The results of this analysis for TEMPO are depicted in Figure 5. Figure 5(a) shows a 3D cartoon of the solvated radical, with each proton colored according to ΔT_M,i, where darker indicates larger values. No clear geometric patterns are discernible, although it is evident that some protons in the vicinity of the electron contribute much more than others. Figure 5(b) shows a scatterplot of ΔT_M for all nuclei as a function of their distance from the electron spin. The protons 4-8 Å from the electron have the largest effect upon electron spin decoherence. Their presence each shortens the predicted phase memory time by up to 28 ns. Protons that are less than about 4 Å from the electron, such as the methyl protons, contribute much less to decoherence. This volume of suppressed decoherence contributions corresponds to the notion of the diffusion barrier observed in nuclear spin diffusion. The value obtained here (4 Å), however, is smaller than those reported for nuclear diffusion barriers (7-10 Å,^8,11 4-6.6 Ų⁹, < 6 ų⁰).^31,32 This direct comparison is not entirely valid, since we model loss of electron spin coherence, whereas the diffusion barrier relates to spatial transfer of nuclear polarization. Beyond 8 Å, the individual ΔT_M taper off rapidly with increasing distance. Figure 5(b) also plots the calculated overall T_M as a function of system size and shows that in order to obtain a converged T_M, all nuclei up to at least 12 Å from the electron spin need to be included. The conclusions are similar for d₁₈-TEMPO and p₁TAM (Figure S8).

Figure 5.

(a) Map of decoherence effects ΔT_M of individual nuclei for TEMPO in H₂O demonstrating which nuclei contribute most to the dephasing of the electron spin. The color scale corresponds to that in (b), with darker blue indicating larger values of ΔT_M. (b) Individual ΔT_M values as a function of distance (blue, left vertical scale) and calculated T_M as a function of system size (red, right vertical scale).

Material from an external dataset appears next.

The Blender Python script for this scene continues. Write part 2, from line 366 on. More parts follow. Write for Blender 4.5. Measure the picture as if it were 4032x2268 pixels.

In combination with the experimentally validated simulations, the ability to examine decoherence effects due to individual nuclei greatly enhances insight into the structural origins of nuclear-spin-driven electron spin decoherence. As mentioned, this decoherence mechanism has traditionally been described semi-classically by a stochastic process of nuclear flip-flops involving pairs of surrounding nuclei, with an ad hoc flip rate constant. Within the quantum model presented herein, however, electron spin decoherence is the result of a coherent, deterministic evolution of a large ensemble of nuclear spins coupled to each other and to the electron spin, without any external stochastic influence.

Extending the simulation methodology to fully deuterated solvents is not straightforward. Deuterons lead to prolonged time scales of the echo decays, and the presence of nuclear quadrupole couplings results in deeper echo modulations. Both the longer time scales as well as the increased modulation depths create convergence challenges for the CCE method.³³ This is an area needing more investigation.

In summary, we have shown that the electron spin decoherence behavior of radicals in frozen aqueous solutions at cryogenic temperatures can be quantitatively predicted directly from the solvation structure of the radicals using explicit spin quantum dynamics with a static spin Hamiltonian, without any free parameters. This methodology can be useful for designing molecules and platforms that maximize electron spin coherence lifetimes, both to increase sensitivity and resolution in EPR spectroscopy as well as to improve molecular spin qubits for potential QIS applications.